## [Given exercise]
Gather from the material every line that contains the string "scene".
** BEGIN Collected material **
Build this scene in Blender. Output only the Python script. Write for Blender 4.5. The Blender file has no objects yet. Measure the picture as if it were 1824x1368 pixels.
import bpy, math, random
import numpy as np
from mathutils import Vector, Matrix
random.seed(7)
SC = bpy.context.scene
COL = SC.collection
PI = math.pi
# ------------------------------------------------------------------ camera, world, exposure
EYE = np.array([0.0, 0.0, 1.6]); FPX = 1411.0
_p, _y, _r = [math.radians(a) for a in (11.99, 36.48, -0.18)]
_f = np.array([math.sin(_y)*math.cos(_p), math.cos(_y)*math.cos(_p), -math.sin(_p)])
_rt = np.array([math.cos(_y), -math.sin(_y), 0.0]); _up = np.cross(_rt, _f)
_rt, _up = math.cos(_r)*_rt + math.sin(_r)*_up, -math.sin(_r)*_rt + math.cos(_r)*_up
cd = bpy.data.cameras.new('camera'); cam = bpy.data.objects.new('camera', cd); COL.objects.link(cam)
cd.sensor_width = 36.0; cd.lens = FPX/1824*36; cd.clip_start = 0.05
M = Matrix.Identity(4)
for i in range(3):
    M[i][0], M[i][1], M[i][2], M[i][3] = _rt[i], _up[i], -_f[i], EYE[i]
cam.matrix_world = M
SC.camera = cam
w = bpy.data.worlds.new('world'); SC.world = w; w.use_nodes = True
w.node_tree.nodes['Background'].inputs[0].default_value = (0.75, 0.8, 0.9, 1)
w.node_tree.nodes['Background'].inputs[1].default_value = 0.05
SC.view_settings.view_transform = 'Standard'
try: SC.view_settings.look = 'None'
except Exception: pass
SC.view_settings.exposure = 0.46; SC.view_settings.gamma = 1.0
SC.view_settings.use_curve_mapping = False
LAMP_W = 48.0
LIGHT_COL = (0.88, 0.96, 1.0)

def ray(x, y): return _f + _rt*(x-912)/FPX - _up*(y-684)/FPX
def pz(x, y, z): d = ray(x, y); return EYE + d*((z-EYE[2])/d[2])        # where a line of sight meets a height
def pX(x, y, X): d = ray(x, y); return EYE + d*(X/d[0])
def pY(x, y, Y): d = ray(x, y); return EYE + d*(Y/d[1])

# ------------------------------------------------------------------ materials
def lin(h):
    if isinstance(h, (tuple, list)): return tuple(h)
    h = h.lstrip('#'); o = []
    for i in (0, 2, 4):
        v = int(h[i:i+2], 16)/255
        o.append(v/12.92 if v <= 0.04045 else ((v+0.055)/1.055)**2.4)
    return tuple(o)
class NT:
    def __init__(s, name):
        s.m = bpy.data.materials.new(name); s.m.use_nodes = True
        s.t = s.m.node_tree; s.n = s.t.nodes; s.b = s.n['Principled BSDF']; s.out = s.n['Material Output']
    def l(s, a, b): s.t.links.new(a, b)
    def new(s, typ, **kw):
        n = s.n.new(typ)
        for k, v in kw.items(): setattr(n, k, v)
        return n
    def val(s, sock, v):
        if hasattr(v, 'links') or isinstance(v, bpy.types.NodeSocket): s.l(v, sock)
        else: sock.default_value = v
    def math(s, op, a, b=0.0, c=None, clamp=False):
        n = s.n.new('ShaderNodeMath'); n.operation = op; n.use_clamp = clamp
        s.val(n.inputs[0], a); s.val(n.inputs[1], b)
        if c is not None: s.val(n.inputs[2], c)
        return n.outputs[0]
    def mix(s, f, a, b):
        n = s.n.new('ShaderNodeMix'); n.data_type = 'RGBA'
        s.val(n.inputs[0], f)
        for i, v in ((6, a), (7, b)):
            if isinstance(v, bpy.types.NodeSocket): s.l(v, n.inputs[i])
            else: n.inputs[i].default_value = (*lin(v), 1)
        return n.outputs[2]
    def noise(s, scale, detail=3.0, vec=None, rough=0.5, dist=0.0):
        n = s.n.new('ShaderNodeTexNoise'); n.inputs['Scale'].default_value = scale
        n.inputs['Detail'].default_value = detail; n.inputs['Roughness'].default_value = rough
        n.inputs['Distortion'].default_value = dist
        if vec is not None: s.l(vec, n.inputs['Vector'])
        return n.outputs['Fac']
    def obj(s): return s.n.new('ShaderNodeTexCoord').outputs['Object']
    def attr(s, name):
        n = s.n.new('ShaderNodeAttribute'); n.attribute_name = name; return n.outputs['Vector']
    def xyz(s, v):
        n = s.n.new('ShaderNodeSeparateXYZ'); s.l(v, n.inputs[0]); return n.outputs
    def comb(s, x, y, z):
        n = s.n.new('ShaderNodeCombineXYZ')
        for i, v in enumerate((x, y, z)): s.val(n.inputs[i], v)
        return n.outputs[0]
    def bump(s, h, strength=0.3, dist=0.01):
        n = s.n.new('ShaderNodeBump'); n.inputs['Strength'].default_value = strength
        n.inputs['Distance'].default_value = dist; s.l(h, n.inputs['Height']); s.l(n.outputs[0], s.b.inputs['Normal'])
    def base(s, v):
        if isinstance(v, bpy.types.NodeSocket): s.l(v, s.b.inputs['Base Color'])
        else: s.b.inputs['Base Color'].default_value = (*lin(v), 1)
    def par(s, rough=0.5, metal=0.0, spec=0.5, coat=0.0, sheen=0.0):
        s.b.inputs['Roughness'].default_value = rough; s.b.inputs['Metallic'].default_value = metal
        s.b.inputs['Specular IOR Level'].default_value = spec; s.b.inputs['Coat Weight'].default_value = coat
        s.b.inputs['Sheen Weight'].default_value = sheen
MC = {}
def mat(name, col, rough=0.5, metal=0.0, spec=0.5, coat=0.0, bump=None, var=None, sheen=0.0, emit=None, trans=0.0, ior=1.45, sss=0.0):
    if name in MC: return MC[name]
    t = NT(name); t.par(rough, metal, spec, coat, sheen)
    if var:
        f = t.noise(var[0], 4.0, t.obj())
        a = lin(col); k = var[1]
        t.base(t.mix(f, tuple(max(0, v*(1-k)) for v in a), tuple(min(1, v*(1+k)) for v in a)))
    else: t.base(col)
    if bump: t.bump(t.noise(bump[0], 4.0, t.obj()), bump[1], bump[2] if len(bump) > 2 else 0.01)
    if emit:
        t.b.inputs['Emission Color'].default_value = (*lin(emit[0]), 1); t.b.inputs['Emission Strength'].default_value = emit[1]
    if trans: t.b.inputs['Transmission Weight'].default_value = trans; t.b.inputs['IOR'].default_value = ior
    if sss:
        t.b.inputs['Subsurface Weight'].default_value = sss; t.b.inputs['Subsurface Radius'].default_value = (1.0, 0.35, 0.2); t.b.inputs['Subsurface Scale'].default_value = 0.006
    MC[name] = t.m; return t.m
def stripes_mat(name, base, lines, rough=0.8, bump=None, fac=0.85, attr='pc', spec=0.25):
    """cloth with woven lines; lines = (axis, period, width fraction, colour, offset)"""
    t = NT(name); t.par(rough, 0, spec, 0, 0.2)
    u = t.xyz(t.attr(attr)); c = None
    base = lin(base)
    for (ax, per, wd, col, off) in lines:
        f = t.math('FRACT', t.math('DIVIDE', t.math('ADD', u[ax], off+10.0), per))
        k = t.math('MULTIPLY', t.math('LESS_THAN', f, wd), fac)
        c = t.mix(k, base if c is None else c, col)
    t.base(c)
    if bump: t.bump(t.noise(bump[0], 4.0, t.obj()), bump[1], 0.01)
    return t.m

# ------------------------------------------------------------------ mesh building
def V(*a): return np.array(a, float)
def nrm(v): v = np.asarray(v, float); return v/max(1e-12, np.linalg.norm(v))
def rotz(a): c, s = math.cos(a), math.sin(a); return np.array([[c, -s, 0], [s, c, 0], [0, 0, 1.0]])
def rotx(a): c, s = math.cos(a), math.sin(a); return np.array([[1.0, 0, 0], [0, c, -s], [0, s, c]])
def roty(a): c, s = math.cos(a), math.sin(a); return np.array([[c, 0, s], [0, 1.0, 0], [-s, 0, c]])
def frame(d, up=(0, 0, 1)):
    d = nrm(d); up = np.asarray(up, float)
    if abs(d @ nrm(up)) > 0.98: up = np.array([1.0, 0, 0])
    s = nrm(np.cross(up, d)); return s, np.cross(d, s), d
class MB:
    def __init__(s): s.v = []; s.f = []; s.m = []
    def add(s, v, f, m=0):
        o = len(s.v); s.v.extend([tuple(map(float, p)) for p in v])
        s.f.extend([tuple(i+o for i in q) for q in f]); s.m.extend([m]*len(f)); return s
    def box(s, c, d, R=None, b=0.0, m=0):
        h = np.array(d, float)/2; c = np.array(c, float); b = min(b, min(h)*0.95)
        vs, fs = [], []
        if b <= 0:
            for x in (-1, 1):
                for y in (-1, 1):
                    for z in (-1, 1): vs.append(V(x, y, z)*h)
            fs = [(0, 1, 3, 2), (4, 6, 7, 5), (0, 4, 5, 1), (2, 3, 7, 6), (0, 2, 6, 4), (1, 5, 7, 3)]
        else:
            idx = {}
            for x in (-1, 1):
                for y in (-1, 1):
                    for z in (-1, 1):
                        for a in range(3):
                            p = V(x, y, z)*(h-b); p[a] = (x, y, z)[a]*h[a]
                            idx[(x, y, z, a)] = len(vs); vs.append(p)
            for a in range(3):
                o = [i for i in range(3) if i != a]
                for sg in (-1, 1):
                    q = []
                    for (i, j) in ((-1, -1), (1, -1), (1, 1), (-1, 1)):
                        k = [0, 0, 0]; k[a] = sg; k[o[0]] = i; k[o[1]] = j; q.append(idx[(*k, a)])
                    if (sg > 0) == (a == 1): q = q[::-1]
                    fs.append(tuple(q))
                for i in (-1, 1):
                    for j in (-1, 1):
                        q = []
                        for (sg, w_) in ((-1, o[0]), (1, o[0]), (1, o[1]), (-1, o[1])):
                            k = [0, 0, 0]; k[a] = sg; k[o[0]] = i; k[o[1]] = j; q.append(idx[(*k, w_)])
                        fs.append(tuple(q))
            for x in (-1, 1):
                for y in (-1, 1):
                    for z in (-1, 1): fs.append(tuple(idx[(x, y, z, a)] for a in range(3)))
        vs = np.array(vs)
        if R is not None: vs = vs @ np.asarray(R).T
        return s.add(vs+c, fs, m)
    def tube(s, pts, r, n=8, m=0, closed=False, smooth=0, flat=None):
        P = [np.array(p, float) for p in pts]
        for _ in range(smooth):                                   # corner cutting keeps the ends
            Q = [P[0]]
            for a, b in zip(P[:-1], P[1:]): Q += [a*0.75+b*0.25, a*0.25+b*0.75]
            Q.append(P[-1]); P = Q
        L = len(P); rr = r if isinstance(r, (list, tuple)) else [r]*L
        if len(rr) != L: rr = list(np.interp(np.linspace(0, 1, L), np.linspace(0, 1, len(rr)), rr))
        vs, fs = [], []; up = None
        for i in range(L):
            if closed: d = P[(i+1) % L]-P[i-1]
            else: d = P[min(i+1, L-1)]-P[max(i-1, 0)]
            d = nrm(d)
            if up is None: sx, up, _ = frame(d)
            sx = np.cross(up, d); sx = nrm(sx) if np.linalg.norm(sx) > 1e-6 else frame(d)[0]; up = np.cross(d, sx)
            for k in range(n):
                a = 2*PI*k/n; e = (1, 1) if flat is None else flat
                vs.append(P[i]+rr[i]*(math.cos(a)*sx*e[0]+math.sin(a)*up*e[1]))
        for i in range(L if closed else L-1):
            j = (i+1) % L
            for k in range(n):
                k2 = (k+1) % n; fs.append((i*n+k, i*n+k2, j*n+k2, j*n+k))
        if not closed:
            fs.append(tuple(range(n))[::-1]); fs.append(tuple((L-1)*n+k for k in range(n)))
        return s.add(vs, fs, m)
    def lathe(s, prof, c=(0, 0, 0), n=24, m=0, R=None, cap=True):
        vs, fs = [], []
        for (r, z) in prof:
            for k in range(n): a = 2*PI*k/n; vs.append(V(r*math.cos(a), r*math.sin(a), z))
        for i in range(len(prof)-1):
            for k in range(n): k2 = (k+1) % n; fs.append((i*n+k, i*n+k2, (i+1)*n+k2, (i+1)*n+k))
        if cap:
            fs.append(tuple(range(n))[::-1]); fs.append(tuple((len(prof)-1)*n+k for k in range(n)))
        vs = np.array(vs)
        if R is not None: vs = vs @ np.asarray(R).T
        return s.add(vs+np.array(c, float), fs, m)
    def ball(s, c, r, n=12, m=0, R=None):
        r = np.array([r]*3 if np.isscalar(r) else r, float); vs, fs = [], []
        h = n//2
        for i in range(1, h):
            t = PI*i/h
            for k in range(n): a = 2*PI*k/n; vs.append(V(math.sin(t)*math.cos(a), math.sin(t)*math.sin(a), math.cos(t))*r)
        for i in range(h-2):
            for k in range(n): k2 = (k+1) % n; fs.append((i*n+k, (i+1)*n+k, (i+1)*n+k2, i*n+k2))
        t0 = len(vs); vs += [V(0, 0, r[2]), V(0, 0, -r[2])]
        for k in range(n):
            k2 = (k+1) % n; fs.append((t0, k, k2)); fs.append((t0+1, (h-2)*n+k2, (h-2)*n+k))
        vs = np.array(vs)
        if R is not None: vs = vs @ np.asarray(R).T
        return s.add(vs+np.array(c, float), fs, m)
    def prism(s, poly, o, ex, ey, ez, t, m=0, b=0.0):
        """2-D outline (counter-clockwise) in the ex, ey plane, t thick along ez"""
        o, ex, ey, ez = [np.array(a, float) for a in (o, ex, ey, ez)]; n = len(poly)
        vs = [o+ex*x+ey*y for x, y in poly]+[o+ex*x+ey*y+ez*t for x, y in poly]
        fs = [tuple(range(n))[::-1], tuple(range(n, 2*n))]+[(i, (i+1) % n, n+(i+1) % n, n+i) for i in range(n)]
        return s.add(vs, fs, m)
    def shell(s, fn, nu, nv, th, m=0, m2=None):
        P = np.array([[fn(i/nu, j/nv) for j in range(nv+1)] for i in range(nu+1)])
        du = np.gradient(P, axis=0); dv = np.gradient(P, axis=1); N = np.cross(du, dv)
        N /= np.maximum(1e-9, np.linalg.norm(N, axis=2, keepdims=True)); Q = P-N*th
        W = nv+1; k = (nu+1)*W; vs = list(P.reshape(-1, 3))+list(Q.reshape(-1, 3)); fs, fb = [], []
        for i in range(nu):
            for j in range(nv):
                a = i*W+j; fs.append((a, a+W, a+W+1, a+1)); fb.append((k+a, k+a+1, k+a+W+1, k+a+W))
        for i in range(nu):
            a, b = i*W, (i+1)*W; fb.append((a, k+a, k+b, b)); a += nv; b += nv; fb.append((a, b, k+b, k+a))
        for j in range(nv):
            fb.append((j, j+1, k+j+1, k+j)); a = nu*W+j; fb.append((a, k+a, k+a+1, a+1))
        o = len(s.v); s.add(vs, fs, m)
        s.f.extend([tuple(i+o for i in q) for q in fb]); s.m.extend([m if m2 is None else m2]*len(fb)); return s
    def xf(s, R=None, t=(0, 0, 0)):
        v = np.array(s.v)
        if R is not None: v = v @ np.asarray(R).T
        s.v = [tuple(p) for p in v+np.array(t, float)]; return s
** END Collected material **
## [Written answer]
Build this scene in Blender. Output only the Python script. Write for Blender 4.5. The Blender file has no objects yet. Measure the picture as if it were 1824x1368 pixels.
SC = bpy.context.scene